Intensificar a regulamentação do transporte de RCD (Resíduos da Construção e Demolição) e atender plenamente às metas do Marco Legal do Saneamento Básico, lei 14026/2020, passava obrigatoriamente pela Autoridade Municipal de Limpeza Urbana – AMLURB, porém, esse processo foi abruptamente interrompido para atender a um discurso simples, barato e político.
Essa decisão tem um único objetivo: reduzir ainda mais os controles sobre os resíduos da construção.
Infelizmente a cidade de São Paulo ainda conta com inúmeros aterros clandestinos de lixo e entulho e milhares de pontos viciados. Carece de uma política séria voltada a resíduos da construção e caminha a passos lentos na construção de ecopontos para o atendimento ao pequeno gerador.

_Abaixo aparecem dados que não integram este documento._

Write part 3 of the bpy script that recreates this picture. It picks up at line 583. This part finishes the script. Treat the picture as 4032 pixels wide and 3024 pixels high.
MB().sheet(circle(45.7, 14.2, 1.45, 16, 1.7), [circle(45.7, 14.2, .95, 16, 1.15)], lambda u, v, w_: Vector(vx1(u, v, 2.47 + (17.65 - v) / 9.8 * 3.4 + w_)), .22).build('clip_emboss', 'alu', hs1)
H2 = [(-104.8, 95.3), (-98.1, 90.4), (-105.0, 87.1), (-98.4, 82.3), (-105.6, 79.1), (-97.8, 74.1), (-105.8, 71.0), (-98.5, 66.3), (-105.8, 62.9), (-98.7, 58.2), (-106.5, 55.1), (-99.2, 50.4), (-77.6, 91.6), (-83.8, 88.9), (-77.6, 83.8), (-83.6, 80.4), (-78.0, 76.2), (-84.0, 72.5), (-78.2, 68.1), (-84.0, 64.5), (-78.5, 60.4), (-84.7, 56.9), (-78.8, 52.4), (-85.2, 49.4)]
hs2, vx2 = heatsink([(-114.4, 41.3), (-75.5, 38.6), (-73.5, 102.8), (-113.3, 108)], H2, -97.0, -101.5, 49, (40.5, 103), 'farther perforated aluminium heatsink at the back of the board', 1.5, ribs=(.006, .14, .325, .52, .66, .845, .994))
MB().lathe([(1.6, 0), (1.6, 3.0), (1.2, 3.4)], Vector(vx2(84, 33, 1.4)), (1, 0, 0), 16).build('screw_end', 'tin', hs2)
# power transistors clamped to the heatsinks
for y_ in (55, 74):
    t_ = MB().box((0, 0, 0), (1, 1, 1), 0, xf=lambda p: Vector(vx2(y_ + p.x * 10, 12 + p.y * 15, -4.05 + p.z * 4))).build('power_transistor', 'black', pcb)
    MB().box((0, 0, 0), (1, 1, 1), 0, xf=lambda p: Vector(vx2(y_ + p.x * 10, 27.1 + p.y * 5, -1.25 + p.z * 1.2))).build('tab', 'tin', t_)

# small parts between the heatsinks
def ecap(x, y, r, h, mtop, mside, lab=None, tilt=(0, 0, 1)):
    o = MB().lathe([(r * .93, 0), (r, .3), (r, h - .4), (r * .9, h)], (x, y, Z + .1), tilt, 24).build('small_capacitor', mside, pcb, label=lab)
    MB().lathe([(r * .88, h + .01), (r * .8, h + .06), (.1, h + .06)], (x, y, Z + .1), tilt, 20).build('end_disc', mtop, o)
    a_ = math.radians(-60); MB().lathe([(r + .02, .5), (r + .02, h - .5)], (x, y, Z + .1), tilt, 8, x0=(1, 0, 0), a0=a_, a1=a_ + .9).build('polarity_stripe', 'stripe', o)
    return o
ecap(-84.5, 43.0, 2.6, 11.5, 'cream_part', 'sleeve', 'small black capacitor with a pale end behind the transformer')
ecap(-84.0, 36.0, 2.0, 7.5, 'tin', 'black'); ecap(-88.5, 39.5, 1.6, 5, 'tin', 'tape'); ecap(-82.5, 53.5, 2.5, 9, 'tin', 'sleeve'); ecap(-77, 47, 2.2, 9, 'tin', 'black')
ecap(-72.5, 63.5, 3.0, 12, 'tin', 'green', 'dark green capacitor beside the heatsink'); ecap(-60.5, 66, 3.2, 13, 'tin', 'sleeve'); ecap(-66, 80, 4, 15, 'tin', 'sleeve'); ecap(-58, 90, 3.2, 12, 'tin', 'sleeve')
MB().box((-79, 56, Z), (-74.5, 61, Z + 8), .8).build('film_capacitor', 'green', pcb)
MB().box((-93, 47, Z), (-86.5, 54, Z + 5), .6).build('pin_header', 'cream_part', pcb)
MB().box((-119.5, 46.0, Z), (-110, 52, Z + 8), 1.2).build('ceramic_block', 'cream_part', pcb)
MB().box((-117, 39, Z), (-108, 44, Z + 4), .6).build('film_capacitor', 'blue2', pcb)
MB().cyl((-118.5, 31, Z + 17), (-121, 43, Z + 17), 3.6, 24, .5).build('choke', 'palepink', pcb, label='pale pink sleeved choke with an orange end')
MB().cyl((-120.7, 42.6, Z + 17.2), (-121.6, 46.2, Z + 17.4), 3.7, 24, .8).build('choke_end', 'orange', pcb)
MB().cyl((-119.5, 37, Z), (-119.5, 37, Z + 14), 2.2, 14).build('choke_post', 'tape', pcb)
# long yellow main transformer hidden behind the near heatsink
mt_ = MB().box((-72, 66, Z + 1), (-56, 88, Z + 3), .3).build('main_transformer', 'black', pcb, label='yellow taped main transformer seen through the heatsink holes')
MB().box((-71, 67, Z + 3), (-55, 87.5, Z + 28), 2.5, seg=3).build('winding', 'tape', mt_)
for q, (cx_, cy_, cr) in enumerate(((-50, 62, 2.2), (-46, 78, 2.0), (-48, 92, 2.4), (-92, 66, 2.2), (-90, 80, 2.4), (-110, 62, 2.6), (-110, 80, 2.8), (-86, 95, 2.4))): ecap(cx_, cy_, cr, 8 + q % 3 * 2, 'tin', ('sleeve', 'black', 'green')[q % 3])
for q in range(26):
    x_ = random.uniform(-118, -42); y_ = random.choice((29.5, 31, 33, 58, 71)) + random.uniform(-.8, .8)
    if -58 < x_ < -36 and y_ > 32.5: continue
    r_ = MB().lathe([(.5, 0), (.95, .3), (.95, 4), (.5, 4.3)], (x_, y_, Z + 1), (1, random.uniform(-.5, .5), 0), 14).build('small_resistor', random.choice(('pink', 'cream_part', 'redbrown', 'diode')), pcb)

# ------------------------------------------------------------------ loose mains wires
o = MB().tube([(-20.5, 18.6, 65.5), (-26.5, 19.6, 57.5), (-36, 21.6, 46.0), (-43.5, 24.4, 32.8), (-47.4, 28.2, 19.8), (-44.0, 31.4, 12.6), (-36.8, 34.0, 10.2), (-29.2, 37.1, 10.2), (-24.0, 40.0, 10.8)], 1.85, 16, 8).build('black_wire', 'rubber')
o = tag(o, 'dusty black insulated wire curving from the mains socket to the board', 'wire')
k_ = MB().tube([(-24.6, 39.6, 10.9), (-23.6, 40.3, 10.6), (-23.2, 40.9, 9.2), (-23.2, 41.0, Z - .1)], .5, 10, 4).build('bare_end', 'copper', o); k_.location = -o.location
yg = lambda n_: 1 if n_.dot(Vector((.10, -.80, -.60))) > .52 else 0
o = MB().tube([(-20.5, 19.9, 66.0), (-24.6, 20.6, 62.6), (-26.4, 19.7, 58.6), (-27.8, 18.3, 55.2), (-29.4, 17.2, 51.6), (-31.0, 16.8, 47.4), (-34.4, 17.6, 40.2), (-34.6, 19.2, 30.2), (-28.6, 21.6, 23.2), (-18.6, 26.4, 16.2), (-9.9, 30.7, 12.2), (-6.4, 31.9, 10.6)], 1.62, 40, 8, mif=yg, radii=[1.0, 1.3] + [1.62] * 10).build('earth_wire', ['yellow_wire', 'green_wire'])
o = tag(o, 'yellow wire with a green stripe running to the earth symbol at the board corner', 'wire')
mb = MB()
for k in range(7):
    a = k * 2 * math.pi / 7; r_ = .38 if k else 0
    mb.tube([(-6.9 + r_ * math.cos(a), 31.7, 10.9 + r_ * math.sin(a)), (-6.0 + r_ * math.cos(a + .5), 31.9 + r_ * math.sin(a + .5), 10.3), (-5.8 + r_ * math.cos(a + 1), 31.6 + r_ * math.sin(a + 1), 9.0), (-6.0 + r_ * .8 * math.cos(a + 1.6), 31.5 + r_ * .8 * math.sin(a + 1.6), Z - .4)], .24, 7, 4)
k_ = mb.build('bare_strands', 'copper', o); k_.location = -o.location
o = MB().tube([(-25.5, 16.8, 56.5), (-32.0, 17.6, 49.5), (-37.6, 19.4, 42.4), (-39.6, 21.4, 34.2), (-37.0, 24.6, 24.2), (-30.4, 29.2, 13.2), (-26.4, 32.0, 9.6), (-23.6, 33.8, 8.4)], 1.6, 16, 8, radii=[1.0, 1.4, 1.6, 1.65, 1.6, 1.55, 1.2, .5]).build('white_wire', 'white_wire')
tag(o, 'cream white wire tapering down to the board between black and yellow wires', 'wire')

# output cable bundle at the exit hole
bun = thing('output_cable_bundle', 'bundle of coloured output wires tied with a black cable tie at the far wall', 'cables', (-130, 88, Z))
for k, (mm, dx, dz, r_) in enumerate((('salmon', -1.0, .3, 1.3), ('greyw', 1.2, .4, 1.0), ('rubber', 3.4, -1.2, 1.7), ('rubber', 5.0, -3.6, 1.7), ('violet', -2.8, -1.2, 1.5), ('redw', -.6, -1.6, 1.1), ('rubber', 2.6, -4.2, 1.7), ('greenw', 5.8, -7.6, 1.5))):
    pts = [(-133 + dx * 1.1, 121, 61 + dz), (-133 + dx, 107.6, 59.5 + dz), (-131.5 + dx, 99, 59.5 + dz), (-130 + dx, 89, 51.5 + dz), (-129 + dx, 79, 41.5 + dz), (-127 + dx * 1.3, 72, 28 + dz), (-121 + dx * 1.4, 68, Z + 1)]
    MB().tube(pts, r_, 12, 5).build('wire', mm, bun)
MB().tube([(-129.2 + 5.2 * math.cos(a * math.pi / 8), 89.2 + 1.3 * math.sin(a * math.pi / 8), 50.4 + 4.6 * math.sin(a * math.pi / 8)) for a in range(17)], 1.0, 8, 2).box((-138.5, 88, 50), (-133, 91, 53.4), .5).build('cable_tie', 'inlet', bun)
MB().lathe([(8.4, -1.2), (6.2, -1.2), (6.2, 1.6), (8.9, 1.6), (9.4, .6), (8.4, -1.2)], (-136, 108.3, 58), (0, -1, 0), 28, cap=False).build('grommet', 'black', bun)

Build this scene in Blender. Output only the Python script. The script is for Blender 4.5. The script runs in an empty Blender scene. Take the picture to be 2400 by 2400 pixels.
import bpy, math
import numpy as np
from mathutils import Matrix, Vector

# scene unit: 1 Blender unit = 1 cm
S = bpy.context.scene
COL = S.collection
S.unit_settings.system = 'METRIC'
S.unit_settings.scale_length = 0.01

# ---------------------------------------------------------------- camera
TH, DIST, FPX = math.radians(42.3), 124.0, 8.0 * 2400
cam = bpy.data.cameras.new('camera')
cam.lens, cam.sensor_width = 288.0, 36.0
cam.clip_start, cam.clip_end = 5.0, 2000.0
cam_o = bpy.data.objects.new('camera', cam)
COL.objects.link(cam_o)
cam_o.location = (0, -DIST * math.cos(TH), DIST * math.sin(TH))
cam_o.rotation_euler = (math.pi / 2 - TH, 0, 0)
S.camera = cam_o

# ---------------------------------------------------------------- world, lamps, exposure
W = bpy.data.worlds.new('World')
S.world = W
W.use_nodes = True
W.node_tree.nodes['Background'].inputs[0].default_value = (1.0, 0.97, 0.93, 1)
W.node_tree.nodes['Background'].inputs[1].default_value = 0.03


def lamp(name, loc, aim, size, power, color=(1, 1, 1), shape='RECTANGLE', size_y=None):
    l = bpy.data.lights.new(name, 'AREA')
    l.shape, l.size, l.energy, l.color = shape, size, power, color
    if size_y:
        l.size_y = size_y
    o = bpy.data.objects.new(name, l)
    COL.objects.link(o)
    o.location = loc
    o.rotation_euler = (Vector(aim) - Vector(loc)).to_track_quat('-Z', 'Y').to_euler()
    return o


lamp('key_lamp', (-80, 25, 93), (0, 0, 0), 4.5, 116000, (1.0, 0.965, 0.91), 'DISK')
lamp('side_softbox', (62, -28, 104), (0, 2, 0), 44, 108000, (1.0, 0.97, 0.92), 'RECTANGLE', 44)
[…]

A reforma administrativa, nome bonito para descrever o desmonte de políticas de preservação ambiental e controle, nada mais é do que a redução do aparato de combate aos descartes irregulares e criminosos de lixo e entulho, bem como, ao enxugamento da máquina pública que resulta em prejuízo para a população.
Manter ou reformar a AMLURB seria a opção mais sensata, pois, mesmo com problemas estruturais e com dificuldades na organização dos resíduos, esta autarquia seria estratégia para elevar os índices de reciclagem na cidade, bem como, concentrar o conhecimento sobre o negócio num espaço imune à interferência política preservando as decisões técnicas e a manutenção dos serviços ambientais.
O decreto municipal 60353/2021 desconsidera a realidade paulistana, assim como, ignora os recentes eventos relacionados aos resíduos sólidos, incluindo o RCD. Transferir as funções da AMLURB para as subprefeituras é garantir a impunidade, especialmente a existência de aterros clandestinos.
A decisão, notadamente equivocada e mal intencionada, mostra a ojeriza do prefeito à preservação ambiental. Ainda mostra um total desconhecimento dos problemas mais profundos na gestão dos resíduos na cidade. É certo e seguro que isso contribuirá para o retrocesso na gestão ambiental e exigirá da sociedade uma cobrança mais contundente para padrões mínimos na preservação ambiental e no atendimento ao Marco Legal do Saneamento e à Política Nacional de Resíduos Sólidos.
É ainda um mal exemplo para as cidades da Região Metropolitana que recebem boa parte do entulho legal e ilegal da capital e não tem ferramentas para controlar e não encontram na cidade uma forma de resolver esses crimes, uma vez que a mentalidade da cidade e seus administradores é imbuída de incongruências técnicas e conceituais.
Ainda hoje encontramos servidores municipais que pensam que o resíduo que sai de São Paulo não é mais responsabilidade do município. Ledo engano.
Assim como no estado, com o fatídico Plano Estadual de Resíduos Sólidos, baseado em nada e entregue e terceirizado a grupo de lobbies, o impacto negativo dessas políticas poderá ultrapassar 10 anos.
Repassar as funções da AMLURB para uma nova agência deve atrasar o avanço da regulamentação do transporte de RCD, bem como, interromper um processo de formação e domínio do conhecimento sobre resíduos da construção e seus crimes.
A decisão tomada pela prefeitura de São Paulo mostra que os absurdos cometidos nos últimos anos devem persistir na agenda pública.